§ Dataset section:
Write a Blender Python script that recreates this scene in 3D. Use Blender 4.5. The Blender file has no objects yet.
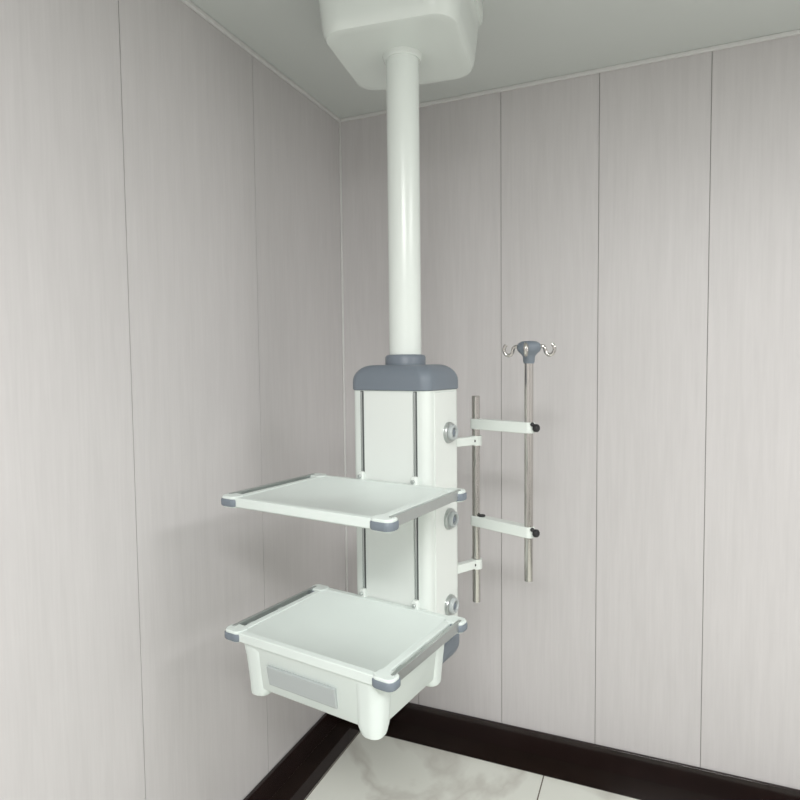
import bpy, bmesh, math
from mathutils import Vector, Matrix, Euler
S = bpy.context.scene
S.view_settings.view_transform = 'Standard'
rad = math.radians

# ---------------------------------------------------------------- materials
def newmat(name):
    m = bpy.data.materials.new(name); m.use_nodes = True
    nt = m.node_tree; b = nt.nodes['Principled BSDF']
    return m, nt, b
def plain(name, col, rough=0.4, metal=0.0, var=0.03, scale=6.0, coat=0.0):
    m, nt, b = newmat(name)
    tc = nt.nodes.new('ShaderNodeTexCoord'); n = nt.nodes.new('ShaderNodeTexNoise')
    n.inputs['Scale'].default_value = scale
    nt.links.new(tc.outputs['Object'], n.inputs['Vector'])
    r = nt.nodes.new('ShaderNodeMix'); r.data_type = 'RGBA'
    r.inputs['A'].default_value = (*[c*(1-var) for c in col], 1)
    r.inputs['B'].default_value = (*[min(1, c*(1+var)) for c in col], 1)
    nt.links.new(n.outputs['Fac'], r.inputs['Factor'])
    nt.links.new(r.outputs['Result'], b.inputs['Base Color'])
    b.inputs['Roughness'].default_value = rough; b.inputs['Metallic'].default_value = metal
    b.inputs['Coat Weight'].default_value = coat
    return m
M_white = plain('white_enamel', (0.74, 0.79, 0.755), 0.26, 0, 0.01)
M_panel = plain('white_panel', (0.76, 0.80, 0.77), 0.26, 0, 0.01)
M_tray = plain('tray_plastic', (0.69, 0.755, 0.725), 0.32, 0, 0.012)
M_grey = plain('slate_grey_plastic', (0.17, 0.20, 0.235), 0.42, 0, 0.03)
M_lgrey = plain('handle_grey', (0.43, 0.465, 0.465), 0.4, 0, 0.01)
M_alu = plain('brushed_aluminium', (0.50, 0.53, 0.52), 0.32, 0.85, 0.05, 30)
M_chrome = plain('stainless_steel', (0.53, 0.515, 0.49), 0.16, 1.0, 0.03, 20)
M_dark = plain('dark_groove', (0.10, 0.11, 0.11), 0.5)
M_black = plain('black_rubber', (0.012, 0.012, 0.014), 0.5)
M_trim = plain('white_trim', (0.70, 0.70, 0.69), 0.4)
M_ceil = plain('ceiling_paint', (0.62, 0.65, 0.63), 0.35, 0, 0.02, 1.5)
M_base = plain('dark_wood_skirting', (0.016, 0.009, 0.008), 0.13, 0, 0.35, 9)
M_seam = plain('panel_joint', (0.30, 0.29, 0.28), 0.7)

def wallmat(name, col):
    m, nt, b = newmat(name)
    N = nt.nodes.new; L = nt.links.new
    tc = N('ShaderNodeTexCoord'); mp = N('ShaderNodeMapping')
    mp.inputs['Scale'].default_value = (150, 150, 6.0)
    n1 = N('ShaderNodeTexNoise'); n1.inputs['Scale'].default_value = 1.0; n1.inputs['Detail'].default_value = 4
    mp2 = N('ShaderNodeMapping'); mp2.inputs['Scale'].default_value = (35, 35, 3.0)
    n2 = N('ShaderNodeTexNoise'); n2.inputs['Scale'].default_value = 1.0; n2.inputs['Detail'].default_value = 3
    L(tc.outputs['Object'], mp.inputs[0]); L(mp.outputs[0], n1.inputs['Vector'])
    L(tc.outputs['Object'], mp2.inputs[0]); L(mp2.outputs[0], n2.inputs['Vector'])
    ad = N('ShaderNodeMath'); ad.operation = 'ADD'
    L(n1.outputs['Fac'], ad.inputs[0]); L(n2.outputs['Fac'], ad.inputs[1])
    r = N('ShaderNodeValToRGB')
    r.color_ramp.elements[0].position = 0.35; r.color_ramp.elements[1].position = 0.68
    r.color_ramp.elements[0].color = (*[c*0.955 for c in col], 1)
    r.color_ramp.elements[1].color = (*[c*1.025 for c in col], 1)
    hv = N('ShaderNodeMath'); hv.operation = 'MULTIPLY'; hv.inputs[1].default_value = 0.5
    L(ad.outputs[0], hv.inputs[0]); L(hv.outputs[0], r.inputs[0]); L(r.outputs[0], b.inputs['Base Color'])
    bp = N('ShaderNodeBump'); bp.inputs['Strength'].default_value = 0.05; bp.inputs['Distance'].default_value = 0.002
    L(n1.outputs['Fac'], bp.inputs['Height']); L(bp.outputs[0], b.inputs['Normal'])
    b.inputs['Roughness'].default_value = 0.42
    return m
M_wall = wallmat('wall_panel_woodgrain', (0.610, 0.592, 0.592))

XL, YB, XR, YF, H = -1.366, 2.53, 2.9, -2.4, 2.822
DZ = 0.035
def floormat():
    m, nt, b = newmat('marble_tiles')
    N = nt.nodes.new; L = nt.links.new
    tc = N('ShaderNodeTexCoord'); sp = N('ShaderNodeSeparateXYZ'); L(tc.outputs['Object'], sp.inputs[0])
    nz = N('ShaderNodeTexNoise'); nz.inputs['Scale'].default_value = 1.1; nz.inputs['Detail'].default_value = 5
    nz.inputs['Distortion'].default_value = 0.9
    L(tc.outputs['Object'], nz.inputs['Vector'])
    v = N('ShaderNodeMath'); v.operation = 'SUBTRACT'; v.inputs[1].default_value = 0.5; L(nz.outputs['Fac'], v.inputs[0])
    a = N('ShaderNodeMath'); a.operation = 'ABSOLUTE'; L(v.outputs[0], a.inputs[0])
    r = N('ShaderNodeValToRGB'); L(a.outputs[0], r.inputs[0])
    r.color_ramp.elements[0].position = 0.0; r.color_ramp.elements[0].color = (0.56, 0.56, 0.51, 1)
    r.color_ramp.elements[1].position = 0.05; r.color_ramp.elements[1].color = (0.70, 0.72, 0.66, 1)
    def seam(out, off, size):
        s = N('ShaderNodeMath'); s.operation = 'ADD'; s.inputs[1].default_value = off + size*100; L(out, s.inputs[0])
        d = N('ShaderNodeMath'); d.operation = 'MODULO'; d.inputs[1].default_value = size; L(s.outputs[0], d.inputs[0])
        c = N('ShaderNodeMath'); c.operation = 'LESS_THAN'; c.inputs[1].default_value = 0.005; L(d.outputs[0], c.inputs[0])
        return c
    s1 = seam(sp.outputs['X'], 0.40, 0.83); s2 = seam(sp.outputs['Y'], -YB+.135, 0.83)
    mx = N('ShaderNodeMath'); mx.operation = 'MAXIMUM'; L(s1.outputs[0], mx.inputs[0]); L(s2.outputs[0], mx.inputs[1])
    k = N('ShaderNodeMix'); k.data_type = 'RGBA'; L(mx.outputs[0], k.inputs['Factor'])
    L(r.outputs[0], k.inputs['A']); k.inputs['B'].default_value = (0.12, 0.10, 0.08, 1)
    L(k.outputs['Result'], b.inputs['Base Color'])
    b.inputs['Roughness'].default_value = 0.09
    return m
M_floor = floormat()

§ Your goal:
Images should not appear in the copy; retype the listing above exactly.

§ Completed task:
Write a Blender Python script that recreates this scene in 3D. Use Blender 4.5. The Blender file has no objects yet.
import bpy, bmesh, math
from mathutils import Vector, Matrix, Euler
S = bpy.context.scene
S.view_settings.view_transform = 'Standard'
rad = math.radians

# ---------------------------------------------------------------- materials
def newmat(name):
    m = bpy.data.materials.new(name); m.use_nodes = True
    nt = m.node_tree; b = nt.nodes['Principled BSDF']
    return m, nt, b
def plain(name, col, rough=0.4, metal=0.0, var=0.03, scale=6.0, coat=0.0):
    m, nt, b = newmat(name)
    tc = nt.nodes.new('ShaderNodeTexCoord'); n = nt.nodes.new('ShaderNodeTexNoise')
    n.inputs['Scale'].default_value = scale
    nt.links.new(tc.outputs['Object'], n.inputs['Vector'])
    r = nt.nodes.new('ShaderNodeMix'); r.data_type = 'RGBA'
    r.inputs['A'].default_value = (*[c*(1-var) for c in col], 1)
    r.inputs['B'].default_value = (*[min(1, c*(1+var)) for c in col], 1)
    nt.links.new(n.outputs['Fac'], r.inputs['Factor'])
    nt.links.new(r.outputs['Result'], b.inputs['Base Color'])
    b.inputs['Roughness'].default_value = rough; b.inputs['Metallic'].default_value = metal
    b.inputs['Coat Weight'].default_value = coat
    return m
M_white = plain('white_enamel', (0.74, 0.79, 0.755), 0.26, 0, 0.01)
M_panel = plain('white_panel', (0.76, 0.80, 0.77), 0.26, 0, 0.01)
M_tray = plain('tray_plastic', (0.69, 0.755, 0.725), 0.32, 0, 0.012)
M_grey = plain('slate_grey_plastic', (0.17, 0.20, 0.235), 0.42, 0, 0.03)
M_lgrey = plain('handle_grey', (0.43, 0.465, 0.465), 0.4, 0, 0.01)
M_alu = plain('brushed_aluminium', (0.50, 0.53, 0.52), 0.32, 0.85, 0.05, 30)
M_chrome = plain('stainless_steel', (0.53, 0.515, 0.49), 0.16, 1.0, 0.03, 20)
M_dark = plain('dark_groove', (0.10, 0.11, 0.11), 0.5)
M_black = plain('black_rubber', (0.012, 0.012, 0.014), 0.5)
M_trim = plain('white_trim', (0.70, 0.70, 0.69), 0.4)
M_ceil = plain('ceiling_paint', (0.62, 0.65, 0.63), 0.35, 0, 0.02, 1.5)
M_base = plain('dark_wood_skirting', (0.016, 0.009, 0.008), 0.13, 0, 0.35, 9)
M_seam = plain('panel_joint', (0.30, 0.29, 0.28), 0.7)

def wallmat(name, col):
    m, nt, b = newmat(name)
    N = nt.nodes.new; L = nt.links.new
    tc = N('ShaderNodeTexCoord'); mp = N('ShaderNodeMapping')
    mp.inputs['Scale'].default_value = (150, 150, 6.0)
    n1 = N('ShaderNodeTexNoise'); n1.inputs['Scale'].default_value = 1.0; n1.inputs['Detail'].default_value = 4
    mp2 = N('ShaderNodeMapping'); mp2.inputs['Scale'].default_value = (35, 35, 3.0)
    n2 = N('ShaderNodeTexNoise'); n2.inputs['Scale'].default_value = 1.0; n2.inputs['Detail'].default_value = 3
    L(tc.outputs['Object'], mp.inputs[0]); L(mp.outputs[0], n1.inputs['Vector'])
    L(tc.outputs['Object'], mp2.inputs[0]); L(mp2.outputs[0], n2.inputs['Vector'])
    ad = N('ShaderNodeMath'); ad.operation = 'ADD'
    L(n1.outputs['Fac'], ad.inputs[0]); L(n2.outputs['Fac'], ad.inputs[1])
    r = N('ShaderNodeValToRGB')
    r.color_ramp.elements[0].position = 0.35; r.color_ramp.elements[1].position = 0.68
    r.color_ramp.elements[0].color = (*[c*0.955 for c in col], 1)
    r.color_ramp.elements[1].color = (*[c*1.025 for c in col], 1)
    hv = N('ShaderNodeMath'); hv.operation = 'MULTIPLY'; hv.inputs[1].default_value = 0.5
    L(ad.outputs[0], hv.inputs[0]); L(hv.outputs[0], r.inputs[0]); L(r.outputs[0], b.inputs['Base Color'])
    bp = N('ShaderNodeBump'); bp.inputs['Strength'].default_value = 0.05; bp.inputs['Distance'].default_value = 0.002
    L(n1.outputs['Fac'], bp.inputs['Height']); L(bp.outputs[0], b.inputs['Normal'])
    b.inputs['Roughness'].default_value = 0.42
    return m
M_wall = wallmat('wall_panel_woodgrain', (0.610, 0.592, 0.592))

XL, YB, XR, YF, H = -1.366, 2.53, 2.9, -2.4, 2.822
DZ = 0.035
def floormat():
    m, nt, b = newmat('marble_tiles')
    N = nt.nodes.new; L = nt.links.new
    tc = N('ShaderNodeTexCoord'); sp = N('ShaderNodeSeparateXYZ'); L(tc.outputs['Object'], sp.inputs[0])
    nz = N('ShaderNodeTexNoise'); nz.inputs['Scale'].default_value = 1.1; nz.inputs['Detail'].default_value = 5
    nz.inputs['Distortion'].default_value = 0.9
    L(tc.outputs['Object'], nz.inputs['Vector'])
    v = N('ShaderNodeMath'); v.operation = 'SUBTRACT'; v.inputs[1].default_value = 0.5; L(nz.outputs['Fac'], v.inputs[0])
    a = N('ShaderNodeMath'); a.operation = 'ABSOLUTE'; L(v.outputs[0], a.inputs[0])
    r = N('ShaderNodeValToRGB'); L(a.outputs[0], r.inputs[0])
    r.color_ramp.elements[0].position = 0.0; r.color_ramp.elements[0].color = (0.56, 0.56, 0.51, 1)
    r.color_ramp.elements[1].position = 0.05; r.color_ramp.elements[1].color = (0.70, 0.72, 0.66, 1)
    def seam(out, off, size):
        s = N('ShaderNodeMath'); s.operation = 'ADD'; s.inputs[1].default_value = off + size*100; L(out, s.inputs[0])
        d = N('ShaderNodeMath'); d.operation = 'MODULO'; d.inputs[1].default_value = size; L(s.outputs[0], d.inputs[0])
        c = N('ShaderNodeMath'); c.operation = 'LESS_THAN'; c.inputs[1].default_value = 0.005; L(d.outputs[0], c.inputs[0])
        return c
    s1 = seam(sp.outputs['X'], 0.40, 0.83); s2 = seam(sp.outputs['Y'], -YB+.135, 0.83)
    mx = N('ShaderNodeMath'); mx.operation = 'MAXIMUM'; L(s1.outputs[0], mx.inputs[0]); L(s2.outputs[0], mx.inputs[1])
    k = N('ShaderNodeMix'); k.data_type = 'RGBA'; L(mx.outputs[0], k.inputs['Factor'])
    L(r.outputs[0], k.inputs['A']); k.inputs['B'].default_value = (0.12, 0.10, 0.08, 1)
    L(k.outputs['Result'], b.inputs['Base Color'])
    b.inputs['Roughness'].default_value = 0.09
    return m
M_floor = floormat()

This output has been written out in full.